Hack Art

Hack Art



Our good friend and Knitting Mill dealer Wayne Summerlin is our resident expert on all things art.  He has been a professional photographer, artist and art collector for most of his eighty-something years and his knowledge of genres and techniques would easily qualify him as the Dean of the Art Department at any of the finest universities.  We are most fortunate to have him as a resource to identify and discuss the wonderful and varied works that flow through our Mall.

I have only one problem regarding Wayne.  My wife has his picture framed and sitting prominently in her office at the Knitting Mill.

If you look around her office for my picture you’ll be there for a while.  Nowhere to be found.  Our two beautiful daughters?  Nope.  Just Wayne.  There he is, circa 1940, a dashing young man with a crew cut holding his Jimmy Olsen style flashbulb camera (it’s actually a Burke & James Press Camera) staring, day after day, at my wife.  When I question Lynn about his picture sitting where mine should be, she simply explains, “He’s better looking than you”.  Ouch!  I suppose the secret to a thirty-year marriage is honesty, but really, I’d be OK with a little less of it sometimes.

Wayne has put together a wonderful display for us this month featuring Hack Art, aka Instant Art, Rapid Art, Art While You Wait, or the more formal Ala Prima, which means painting directly on the canvas without under-drawings.  As all of the names imply, it is the technique of quick work, produced on the spot for buyers (or painters) on the run.  The most famous example of Ala Prima was done by Rembrandt, when he completed a portrait of Dutch nobleman Jan Six in about two hours.  More recently, Rapid Artists in this country were often wanderers, whipping out landscapes by the dozen for the locals and then moving on to the next town.  During the Depression, when bartering was at a peak, their works would be traded for a meal, a few beers or a place to stay the night.

While this free and nomadic lifestyle conjures up romantic images of artsy hobos, there were also more stable Instant Artists who actually lived in their own homes.  One of the more well known, Marcus B. Lilly, painted right here in Chattanooga.  He was active in the trade for over fifty years, billing himself as “Chattanooga’s Lightning Artist”.  His primary subjects were mountains and lakes and he worked almost exclusively in oils.  We have several of Lilly’s works, as well as works by others, on display courtesy of Wayne from his private collection.  It will be up until the end of May.  Try to stop by.

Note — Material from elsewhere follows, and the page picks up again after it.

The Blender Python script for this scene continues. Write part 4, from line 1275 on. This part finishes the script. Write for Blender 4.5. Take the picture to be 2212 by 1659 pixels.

The Face On The Barroom Floor

Ala Prima At Its Finest



At the Teller House in Central City, Colorado there is the face of a beautiful woman painted on the barroom floor.  There are both legends and facts as to how it got there.  It is fairly well documented that the face was painted by Herndon Davis in 1936 while he was in town with a commission to paint a number of works for the local opera house.  As the story goes, he had a falling out with the opera folks about the direction his work was taking and was not so politely decommissioned from the job.  In the early hours of his last night in town, he snuck into the bar of his hotel and left a memento of his visit, a woman’s face painted on the wooden floor.  The hotel’s owners, sensing opportunity, began to tie the portrait to Hugh D’Arcy’s famous 1887 poem “The Face On the Barroom Floor”, conveniently omitting the fact that it was written some forty years earlier.

Enter the legend that the face was painted by a forlorn and destitute alcoholic who had been driven to drink by the loss of his one true love.  He had wandered into the bar that night, disheveled and penniless, looking for a kind soul who might buy him a round or two.  In exchange, he would tell them the sad tale of his fall from grace over a woman, a most beautiful woman, who would remain in his heart until he took his last breath.

After several kind souls bought him several rounds or two, he wanted to share the beauty of his lover with his new best friends, and thus went about painting her face on the barroom floor.  The legend is unclear as to why he didn’t use a wall, a tablecloth or even a conventional canvas.  My guess is that by that time he was already on the barroom floor and it was just a matter of convenience.  Anyhow, the story ends when he finishes the portrait and then, overcome by the emotion of seeing her face again, not to mention a belly-full of brown liquor, keels over dead on top of his quick-drying masterpiece.

I like the legend much better than the facts.  Romance will win out over graffiti every time.  Combine the two and you’ve got one of the most visited sites in central Colorado to this day, a wonderful example of Ala Prima at its finest.